* [Do this]:
Reproduce each line from the first in the data through the line that contains "cd.dof.use_dof = True;" exactly; give nothing else.
### Extracted material
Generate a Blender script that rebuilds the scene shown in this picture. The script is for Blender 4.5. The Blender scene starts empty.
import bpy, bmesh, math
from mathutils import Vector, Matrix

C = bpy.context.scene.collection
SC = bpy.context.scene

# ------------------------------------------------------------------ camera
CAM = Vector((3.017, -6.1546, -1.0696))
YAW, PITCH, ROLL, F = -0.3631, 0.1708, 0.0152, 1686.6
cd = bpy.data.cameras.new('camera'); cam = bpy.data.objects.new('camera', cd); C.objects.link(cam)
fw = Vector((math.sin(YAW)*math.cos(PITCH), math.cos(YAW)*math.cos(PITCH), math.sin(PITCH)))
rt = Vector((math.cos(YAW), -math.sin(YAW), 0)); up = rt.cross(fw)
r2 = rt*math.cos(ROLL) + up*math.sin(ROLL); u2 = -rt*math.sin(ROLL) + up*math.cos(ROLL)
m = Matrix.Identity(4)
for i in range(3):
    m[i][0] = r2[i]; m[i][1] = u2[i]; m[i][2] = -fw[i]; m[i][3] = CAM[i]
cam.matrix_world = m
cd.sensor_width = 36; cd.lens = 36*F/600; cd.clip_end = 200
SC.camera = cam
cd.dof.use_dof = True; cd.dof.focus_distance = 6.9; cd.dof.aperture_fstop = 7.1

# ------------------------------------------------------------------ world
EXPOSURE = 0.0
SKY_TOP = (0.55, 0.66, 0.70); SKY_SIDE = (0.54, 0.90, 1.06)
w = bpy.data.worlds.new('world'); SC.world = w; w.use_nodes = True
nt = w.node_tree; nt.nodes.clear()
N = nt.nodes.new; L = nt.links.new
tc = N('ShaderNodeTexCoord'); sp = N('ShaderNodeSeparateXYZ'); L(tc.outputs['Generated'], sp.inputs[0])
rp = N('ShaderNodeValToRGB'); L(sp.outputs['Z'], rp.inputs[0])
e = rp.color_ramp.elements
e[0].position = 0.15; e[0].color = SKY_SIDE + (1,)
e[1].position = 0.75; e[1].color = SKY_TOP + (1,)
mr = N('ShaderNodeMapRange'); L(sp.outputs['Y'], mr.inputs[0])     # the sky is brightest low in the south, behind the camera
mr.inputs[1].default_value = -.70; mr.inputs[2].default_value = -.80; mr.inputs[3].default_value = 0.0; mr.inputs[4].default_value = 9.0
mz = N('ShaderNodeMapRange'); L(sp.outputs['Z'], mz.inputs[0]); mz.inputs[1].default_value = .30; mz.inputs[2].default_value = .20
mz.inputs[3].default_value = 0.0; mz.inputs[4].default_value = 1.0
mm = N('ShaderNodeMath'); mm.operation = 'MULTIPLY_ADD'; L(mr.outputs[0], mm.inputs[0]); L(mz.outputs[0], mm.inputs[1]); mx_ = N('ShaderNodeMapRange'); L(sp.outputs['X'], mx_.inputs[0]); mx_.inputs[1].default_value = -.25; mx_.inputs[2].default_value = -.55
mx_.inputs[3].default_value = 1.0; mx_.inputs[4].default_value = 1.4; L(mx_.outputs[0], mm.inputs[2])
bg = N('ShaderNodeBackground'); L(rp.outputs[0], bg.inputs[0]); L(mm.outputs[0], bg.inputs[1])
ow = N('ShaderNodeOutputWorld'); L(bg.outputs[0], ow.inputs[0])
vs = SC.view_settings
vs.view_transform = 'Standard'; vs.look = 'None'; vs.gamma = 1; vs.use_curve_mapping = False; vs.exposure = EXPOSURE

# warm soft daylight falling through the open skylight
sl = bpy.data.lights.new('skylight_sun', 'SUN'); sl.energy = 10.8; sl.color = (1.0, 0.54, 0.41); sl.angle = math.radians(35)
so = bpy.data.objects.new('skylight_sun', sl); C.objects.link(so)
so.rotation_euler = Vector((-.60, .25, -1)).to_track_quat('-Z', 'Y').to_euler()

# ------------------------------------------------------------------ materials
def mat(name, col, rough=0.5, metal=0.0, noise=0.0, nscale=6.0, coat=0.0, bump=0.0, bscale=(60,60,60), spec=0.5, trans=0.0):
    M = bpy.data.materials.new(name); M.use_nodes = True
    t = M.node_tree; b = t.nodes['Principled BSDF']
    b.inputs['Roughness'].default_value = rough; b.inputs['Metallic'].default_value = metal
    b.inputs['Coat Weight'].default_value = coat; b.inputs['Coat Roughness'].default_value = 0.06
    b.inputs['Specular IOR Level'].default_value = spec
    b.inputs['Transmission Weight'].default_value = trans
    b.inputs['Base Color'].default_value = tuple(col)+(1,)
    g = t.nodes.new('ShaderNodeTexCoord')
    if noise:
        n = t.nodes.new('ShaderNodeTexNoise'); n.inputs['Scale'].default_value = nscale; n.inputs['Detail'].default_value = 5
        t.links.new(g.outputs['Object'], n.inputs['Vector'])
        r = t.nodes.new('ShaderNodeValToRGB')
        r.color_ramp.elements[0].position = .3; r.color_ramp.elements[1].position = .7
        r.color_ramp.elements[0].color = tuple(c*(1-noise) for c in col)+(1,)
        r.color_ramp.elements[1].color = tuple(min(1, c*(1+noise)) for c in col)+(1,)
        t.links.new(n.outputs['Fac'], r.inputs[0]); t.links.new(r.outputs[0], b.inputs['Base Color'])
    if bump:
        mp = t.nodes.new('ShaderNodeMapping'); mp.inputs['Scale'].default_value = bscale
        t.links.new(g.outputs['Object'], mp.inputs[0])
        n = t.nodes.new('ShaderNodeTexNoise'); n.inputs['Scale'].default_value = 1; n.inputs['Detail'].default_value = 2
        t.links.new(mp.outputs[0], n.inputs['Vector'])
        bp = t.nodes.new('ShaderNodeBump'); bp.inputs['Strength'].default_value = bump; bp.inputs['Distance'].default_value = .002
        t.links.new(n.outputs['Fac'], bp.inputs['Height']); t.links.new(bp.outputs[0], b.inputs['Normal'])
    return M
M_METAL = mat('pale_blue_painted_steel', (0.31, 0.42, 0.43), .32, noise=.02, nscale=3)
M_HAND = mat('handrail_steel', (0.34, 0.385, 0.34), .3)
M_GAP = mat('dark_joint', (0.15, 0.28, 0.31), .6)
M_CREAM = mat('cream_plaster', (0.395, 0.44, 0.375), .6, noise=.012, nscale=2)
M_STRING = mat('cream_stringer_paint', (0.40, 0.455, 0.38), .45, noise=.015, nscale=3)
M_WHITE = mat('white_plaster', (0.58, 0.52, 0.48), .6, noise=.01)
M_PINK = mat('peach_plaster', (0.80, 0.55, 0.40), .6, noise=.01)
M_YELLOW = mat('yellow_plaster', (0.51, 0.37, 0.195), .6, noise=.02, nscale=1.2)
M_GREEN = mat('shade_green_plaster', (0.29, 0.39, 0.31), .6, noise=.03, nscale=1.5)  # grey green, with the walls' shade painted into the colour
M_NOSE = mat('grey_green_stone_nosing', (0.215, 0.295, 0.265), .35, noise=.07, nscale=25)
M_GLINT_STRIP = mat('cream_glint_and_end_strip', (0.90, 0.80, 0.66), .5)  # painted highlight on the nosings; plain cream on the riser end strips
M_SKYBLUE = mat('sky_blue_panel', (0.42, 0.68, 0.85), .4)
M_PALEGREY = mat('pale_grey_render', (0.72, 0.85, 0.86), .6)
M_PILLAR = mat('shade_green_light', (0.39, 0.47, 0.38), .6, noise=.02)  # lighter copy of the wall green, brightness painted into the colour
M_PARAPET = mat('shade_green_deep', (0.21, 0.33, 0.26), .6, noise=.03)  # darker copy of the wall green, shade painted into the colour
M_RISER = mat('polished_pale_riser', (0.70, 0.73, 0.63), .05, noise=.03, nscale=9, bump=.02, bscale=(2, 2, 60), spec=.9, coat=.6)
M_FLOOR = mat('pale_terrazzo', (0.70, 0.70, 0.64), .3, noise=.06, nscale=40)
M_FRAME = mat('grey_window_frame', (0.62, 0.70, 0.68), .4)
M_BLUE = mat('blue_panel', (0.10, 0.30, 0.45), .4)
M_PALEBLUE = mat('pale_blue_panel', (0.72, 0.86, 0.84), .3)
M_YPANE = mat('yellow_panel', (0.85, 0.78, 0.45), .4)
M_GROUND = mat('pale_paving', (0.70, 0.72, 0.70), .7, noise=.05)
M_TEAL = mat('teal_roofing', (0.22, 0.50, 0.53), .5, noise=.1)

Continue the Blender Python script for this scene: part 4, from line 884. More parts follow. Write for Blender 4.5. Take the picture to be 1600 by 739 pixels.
######
* [Exercise solution]:
Generate a Blender script that rebuilds the scene shown in this picture. The script is for Blender 4.5. The Blender scene starts empty.
import bpy, bmesh, math
from mathutils import Vector, Matrix

C = bpy.context.scene.collection
SC = bpy.context.scene

# ------------------------------------------------------------------ camera
CAM = Vector((3.017, -6.1546, -1.0696))
YAW, PITCH, ROLL, F = -0.3631, 0.1708, 0.0152, 1686.6
cd = bpy.data.cameras.new('camera'); cam = bpy.data.objects.new('camera', cd); C.objects.link(cam)
fw = Vector((math.sin(YAW)*math.cos(PITCH), math.cos(YAW)*math.cos(PITCH), math.sin(PITCH)))
rt = Vector((math.cos(YAW), -math.sin(YAW), 0)); up = rt.cross(fw)
r2 = rt*math.cos(ROLL) + up*math.sin(ROLL); u2 = -rt*math.sin(ROLL) + up*math.cos(ROLL)
m = Matrix.Identity(4)
for i in range(3):
    m[i][0] = r2[i]; m[i][1] = u2[i]; m[i][2] = -fw[i]; m[i][3] = CAM[i]
cam.matrix_world = m
cd.sensor_width = 36; cd.lens = 36*F/600; cd.clip_end = 200
SC.camera = cam
cd.dof.use_dof = True; cd.dof.focus_distance = 6.9; cd.dof.aperture_fstop = 7.1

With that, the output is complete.